## INSTRUCTIONS FOR THE TASK
Exactly retype the lines of the material from its first line to the line with "t.links.new(pi_.outputs['BSDF'], out.inputs['Surface'])", including both.

## DATASET EXTRACT
** Begin **

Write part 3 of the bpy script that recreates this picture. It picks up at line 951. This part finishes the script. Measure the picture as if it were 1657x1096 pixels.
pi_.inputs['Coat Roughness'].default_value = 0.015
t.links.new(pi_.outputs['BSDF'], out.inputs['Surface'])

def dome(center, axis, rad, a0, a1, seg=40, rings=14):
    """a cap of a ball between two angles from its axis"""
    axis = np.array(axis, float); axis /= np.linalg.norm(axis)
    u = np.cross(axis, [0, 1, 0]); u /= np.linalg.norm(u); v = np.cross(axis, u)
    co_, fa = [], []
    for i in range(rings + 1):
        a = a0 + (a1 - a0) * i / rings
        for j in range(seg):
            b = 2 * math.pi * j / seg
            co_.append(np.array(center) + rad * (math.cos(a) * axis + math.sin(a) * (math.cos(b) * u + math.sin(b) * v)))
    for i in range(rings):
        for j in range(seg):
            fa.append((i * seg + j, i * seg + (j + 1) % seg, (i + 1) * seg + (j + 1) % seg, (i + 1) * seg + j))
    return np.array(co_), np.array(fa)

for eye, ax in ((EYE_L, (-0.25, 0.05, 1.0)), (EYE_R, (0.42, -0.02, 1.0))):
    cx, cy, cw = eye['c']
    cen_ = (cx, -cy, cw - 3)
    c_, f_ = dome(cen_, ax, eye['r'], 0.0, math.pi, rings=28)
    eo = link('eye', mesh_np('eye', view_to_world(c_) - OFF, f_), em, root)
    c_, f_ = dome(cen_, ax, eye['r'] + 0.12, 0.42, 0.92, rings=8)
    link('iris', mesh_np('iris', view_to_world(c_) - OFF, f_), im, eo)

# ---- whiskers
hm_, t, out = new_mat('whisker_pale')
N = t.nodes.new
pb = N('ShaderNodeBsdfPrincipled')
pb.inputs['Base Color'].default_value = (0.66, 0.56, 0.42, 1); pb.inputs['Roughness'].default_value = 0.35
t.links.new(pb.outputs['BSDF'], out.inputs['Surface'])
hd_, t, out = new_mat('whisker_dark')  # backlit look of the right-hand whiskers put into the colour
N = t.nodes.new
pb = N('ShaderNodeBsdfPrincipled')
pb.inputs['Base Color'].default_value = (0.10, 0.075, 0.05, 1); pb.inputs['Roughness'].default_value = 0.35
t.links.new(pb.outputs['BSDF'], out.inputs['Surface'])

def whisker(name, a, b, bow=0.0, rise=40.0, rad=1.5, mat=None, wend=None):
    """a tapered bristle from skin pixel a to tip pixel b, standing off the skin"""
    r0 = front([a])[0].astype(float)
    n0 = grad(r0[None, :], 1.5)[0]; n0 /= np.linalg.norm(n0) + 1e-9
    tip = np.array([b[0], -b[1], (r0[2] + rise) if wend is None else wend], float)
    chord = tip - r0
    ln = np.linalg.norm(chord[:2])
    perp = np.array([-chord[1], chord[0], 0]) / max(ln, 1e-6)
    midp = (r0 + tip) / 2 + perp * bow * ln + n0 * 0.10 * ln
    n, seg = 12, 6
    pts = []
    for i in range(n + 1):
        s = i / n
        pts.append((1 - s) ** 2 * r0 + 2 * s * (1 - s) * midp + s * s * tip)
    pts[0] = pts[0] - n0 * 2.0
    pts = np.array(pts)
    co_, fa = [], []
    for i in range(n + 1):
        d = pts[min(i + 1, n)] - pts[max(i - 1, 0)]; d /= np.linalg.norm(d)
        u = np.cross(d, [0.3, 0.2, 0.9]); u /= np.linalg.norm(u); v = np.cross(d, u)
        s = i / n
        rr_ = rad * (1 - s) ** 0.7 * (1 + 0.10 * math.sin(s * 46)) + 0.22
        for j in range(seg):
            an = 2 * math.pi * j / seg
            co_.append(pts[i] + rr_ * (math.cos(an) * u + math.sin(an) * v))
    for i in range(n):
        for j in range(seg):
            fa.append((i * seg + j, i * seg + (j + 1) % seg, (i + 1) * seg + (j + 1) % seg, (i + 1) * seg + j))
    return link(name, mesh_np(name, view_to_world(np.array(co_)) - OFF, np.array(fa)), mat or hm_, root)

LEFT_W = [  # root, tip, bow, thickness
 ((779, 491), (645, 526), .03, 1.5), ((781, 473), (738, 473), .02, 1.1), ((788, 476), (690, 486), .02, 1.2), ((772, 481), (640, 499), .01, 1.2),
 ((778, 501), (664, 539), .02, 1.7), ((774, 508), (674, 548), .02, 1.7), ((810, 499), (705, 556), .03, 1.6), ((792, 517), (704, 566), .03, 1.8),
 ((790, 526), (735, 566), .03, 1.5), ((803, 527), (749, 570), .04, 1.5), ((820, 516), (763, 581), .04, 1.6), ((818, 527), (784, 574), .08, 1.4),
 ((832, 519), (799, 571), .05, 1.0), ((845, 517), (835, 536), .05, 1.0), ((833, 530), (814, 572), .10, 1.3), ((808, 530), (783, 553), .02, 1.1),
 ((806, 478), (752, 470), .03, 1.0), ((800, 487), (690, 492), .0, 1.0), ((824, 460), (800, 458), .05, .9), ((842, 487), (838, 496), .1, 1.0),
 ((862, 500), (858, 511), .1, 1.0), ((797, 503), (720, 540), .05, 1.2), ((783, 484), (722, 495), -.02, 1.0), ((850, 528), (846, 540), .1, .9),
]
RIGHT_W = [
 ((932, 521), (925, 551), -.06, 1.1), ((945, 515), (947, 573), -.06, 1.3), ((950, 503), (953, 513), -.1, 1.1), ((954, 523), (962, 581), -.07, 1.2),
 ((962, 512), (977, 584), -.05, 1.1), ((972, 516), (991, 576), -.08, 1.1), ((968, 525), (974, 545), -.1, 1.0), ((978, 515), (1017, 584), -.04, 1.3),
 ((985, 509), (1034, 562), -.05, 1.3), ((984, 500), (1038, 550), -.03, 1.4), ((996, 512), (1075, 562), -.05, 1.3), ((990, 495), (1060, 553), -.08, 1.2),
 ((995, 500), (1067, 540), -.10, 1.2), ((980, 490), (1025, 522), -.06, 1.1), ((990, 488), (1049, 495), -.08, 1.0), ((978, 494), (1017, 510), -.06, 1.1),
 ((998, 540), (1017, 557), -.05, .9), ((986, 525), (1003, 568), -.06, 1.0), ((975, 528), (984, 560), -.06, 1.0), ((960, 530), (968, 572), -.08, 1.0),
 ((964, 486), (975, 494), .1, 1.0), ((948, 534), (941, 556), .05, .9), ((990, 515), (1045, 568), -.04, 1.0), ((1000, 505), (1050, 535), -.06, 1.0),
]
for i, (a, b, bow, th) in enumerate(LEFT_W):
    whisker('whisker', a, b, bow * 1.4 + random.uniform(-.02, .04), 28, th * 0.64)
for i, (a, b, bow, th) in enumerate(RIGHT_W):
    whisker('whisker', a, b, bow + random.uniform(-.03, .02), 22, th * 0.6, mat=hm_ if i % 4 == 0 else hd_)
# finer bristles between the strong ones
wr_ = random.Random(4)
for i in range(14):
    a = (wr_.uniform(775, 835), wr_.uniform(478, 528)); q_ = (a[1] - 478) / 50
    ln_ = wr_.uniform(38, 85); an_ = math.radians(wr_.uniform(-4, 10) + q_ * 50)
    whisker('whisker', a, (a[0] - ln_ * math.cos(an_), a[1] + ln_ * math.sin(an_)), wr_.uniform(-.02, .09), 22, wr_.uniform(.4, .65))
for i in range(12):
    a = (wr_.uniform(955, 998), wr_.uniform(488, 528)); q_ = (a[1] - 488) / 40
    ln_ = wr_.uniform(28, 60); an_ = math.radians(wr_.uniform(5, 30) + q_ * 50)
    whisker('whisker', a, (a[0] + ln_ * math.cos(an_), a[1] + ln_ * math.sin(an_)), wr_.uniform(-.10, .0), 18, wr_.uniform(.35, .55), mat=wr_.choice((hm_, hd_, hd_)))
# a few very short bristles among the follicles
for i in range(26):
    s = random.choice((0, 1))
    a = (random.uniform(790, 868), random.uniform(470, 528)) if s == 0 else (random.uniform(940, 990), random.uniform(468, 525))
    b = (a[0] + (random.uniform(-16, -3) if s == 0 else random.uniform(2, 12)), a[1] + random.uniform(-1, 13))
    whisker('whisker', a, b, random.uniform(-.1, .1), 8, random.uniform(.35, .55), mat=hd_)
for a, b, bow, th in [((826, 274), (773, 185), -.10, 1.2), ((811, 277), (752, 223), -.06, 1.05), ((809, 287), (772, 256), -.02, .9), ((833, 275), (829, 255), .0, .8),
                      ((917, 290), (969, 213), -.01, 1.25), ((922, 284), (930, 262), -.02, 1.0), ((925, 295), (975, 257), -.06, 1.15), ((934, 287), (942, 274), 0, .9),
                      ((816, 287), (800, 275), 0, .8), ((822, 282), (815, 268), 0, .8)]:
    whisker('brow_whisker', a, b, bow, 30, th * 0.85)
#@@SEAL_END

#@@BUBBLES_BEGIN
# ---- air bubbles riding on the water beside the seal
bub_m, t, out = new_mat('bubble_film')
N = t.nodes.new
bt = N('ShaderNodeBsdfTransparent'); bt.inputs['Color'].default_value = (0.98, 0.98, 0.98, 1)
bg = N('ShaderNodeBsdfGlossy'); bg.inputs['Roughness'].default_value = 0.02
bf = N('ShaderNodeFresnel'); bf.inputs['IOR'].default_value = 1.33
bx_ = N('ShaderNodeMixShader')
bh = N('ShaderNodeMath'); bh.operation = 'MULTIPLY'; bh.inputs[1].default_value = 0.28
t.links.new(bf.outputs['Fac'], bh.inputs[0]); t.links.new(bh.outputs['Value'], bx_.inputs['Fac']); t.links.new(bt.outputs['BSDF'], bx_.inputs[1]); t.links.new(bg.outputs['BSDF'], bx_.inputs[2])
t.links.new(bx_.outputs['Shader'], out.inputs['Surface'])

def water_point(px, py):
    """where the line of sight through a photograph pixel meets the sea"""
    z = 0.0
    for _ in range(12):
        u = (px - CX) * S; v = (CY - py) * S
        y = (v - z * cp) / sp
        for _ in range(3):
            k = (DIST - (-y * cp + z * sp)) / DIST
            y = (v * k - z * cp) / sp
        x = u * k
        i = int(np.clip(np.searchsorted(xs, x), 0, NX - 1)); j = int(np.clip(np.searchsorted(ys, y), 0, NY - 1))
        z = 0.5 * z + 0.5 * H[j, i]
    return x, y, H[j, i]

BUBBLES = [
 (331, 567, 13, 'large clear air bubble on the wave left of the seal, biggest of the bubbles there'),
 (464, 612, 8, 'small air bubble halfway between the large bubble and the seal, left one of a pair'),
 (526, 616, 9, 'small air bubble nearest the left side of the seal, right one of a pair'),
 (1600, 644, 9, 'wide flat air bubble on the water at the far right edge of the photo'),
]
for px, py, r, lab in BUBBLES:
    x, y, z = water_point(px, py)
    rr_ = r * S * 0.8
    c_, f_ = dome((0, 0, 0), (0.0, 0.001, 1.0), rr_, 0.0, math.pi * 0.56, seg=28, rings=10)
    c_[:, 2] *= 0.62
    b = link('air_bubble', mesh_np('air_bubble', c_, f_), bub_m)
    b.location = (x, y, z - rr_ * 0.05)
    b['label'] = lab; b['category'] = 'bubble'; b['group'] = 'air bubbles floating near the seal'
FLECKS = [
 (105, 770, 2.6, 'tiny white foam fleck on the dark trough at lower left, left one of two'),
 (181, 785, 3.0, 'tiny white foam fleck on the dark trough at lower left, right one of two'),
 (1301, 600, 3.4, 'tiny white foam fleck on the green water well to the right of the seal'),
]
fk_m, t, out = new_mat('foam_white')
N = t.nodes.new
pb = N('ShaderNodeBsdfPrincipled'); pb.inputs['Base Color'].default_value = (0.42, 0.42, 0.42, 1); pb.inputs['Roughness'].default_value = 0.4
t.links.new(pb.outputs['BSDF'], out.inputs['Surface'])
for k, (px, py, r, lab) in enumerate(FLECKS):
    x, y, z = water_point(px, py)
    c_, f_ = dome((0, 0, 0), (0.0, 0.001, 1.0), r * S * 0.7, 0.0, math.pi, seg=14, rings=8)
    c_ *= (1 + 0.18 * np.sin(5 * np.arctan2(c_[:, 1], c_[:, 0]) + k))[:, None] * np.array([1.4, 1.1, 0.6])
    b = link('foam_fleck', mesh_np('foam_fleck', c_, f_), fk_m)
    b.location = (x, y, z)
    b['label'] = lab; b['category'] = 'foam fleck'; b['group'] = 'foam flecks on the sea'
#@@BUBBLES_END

** End **

## WRITTEN RESPONSE
Write part 3 of the bpy script that recreates this picture. It picks up at line 951. This part finishes the script. Measure the picture as if it were 1657x1096 pixels.
pi_.inputs['Coat Roughness'].default_value = 0.015
t.links.new(pi_.outputs['BSDF'], out.inputs['Surface'])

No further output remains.